Primakov niye Bağdat'taydı? Arapların bu "utanıyoruz" nidalarını anlamak gerçekten imkansız. Bana sorarsanız Arap ve Müslümanların asıl utanç kaynağı Saddam'ın varlığıydı. Gerçek utanç, 25 milyon insanın 30 yıl boyunca onurlu hayatlar yerine köleliğe varan bir zulüm içinde yaşaması, toplu mezarlar, tecavüzler, işkenceler, Halepçe vs. idi. O zaman utanmadınız da, şimdi mi ağlıyorsunuz ey Arap aydınları! Saddam'ın ilerde yargılanışının Arap ve dünya kamuoyundaki etkisi ilginç olacak. Mahkemenin nasıl olacağı henüz belli değil. Benim merak ettigim ise, Saddam'ın Irak dışındaki "dostlarıyla" ilgili neler anlatacağı. Irak yıllar boyu petrol parasıyla Batı'da nüfuz (ve insan) satın almayı bildi. Bildiğimiz resmi görüşmeler dışında kimler el altından Irak rejimiyle bağlantılıydı? Örneğin Rusya eski Başbakanı Primakov ve bazı Rus generaller, neden savaş öncesindeki üç ayı Bağdat'ta geçirdi? Fransa'da (ya da ABD'de) Irak'a çalışan işadamları var mıydı? Peki yıllarca Irak'ın (halkı açken) petrol gelirlerini kendi bankalarında taşıyan Ürdün'de?

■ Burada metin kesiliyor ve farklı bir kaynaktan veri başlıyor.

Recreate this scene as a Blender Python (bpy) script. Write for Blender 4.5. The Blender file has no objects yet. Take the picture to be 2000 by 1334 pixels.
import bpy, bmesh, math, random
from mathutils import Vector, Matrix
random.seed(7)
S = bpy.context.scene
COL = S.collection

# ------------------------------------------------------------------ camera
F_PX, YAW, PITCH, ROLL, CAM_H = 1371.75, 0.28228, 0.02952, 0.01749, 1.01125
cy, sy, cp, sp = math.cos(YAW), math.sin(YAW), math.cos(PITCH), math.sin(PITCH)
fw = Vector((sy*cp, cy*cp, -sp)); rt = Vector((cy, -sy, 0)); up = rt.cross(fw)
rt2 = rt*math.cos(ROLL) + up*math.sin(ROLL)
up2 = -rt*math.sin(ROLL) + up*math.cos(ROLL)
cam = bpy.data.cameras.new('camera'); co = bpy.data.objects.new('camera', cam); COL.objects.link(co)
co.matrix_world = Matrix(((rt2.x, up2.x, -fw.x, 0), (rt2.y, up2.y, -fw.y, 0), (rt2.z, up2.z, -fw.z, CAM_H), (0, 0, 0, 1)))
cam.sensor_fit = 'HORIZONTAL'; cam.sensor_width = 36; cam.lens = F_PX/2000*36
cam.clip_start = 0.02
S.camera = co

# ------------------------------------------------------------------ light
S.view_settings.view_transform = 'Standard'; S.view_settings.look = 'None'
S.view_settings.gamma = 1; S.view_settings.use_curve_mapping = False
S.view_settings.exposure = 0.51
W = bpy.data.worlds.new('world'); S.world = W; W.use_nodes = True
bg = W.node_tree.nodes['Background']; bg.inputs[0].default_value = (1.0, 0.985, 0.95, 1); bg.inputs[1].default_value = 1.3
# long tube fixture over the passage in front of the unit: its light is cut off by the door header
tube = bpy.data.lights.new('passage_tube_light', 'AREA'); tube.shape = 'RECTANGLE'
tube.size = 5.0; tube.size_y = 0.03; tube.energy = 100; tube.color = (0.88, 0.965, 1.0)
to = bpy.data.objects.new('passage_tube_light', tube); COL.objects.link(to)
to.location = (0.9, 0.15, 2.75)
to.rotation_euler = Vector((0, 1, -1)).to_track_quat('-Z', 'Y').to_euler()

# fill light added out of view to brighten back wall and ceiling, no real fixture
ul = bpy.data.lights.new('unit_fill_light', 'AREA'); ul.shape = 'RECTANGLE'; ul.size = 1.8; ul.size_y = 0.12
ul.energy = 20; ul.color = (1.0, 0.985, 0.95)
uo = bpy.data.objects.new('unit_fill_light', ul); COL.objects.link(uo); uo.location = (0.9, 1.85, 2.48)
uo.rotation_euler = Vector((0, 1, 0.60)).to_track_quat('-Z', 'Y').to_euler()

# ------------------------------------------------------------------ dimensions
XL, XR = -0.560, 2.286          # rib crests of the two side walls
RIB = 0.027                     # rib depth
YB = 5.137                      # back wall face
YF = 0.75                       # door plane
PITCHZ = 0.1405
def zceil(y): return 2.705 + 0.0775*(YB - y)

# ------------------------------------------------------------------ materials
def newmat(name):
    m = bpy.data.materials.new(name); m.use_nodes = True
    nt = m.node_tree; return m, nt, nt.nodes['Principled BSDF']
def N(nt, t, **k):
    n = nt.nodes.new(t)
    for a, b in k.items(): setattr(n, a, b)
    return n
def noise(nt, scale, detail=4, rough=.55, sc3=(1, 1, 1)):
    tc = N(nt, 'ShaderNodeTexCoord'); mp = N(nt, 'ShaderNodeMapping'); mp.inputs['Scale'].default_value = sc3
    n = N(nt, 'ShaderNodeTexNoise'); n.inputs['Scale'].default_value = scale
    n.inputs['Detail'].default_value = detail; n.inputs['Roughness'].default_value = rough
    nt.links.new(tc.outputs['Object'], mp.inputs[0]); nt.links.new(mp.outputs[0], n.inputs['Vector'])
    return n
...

Sizleri tanıyacak mıyız? Peki Irak rejiminin kolları Türkiye'ye de uzanıyor muydu? Burada Irak'tan indirimli petrol alıp bunu dünya pazarlarında satan, karşılığında Saddam rejimine el altından servis verenler var mıydı? Kuşkusuz cevap evet, ama gün geldiğinde aydınlanacak mıyız emin değilim. Sanmıyorum. Washington muhtemelen çeşitli sorgu ve belgelerde bu tarz bilgilere ulaştığında, bunları ileride kendi nüfuz alanını genişletmek amacıyla sessizce bir kenara koyuyor. Saddam tüm dünyanın gözü önünde Iraklılar tarafından yargılanıp konuşmadıkça, hiçbir şey öğrenemeyeceğiz. "Saddam'a çalışmak" savaş karşıtı faaliyetlerle uzaktan yakından alakalı değil. Söz ettiğim apayrı bir ticari ilişki biçimi. Savaş öncesinde dünyanın çesitli yerlerinde bir çok yazarçizer, gönüllü, felsefi ve vicdani yönden ABD siyasetine karşı çıktı. Ama Irak güdümünde değil. Örneğin savaş karşıtı tutumuyla tanınan bir yazar, geçmişte Saddam'la tanışma olanağını "O kanlı eli sıkmam" diyerek reddetmişti. Buna ancak saygı duyarız. Derdimiz bilerek ve isteyerek Irak rejimine çalışanlarla. Örneğin savaş öncesi tanıdığım bir diğer gazeteci, ABD gezisinin Tarık Aziz'in teşvikiyle ve Irak tarafından finanse edildiğini anlatmıştı. O bile aslında masum sayılabilir çünkü yaptığının ahlaki olarak şaibeli olduğunun farkında değildi. Saflıkla anlatmıştı bana. Ama her şeyin farkında olup karanlık gölgelerde kalanlar, arada milyarlar götürenler de var. Bir gün sizleri de tanıyacak mıyız acaba?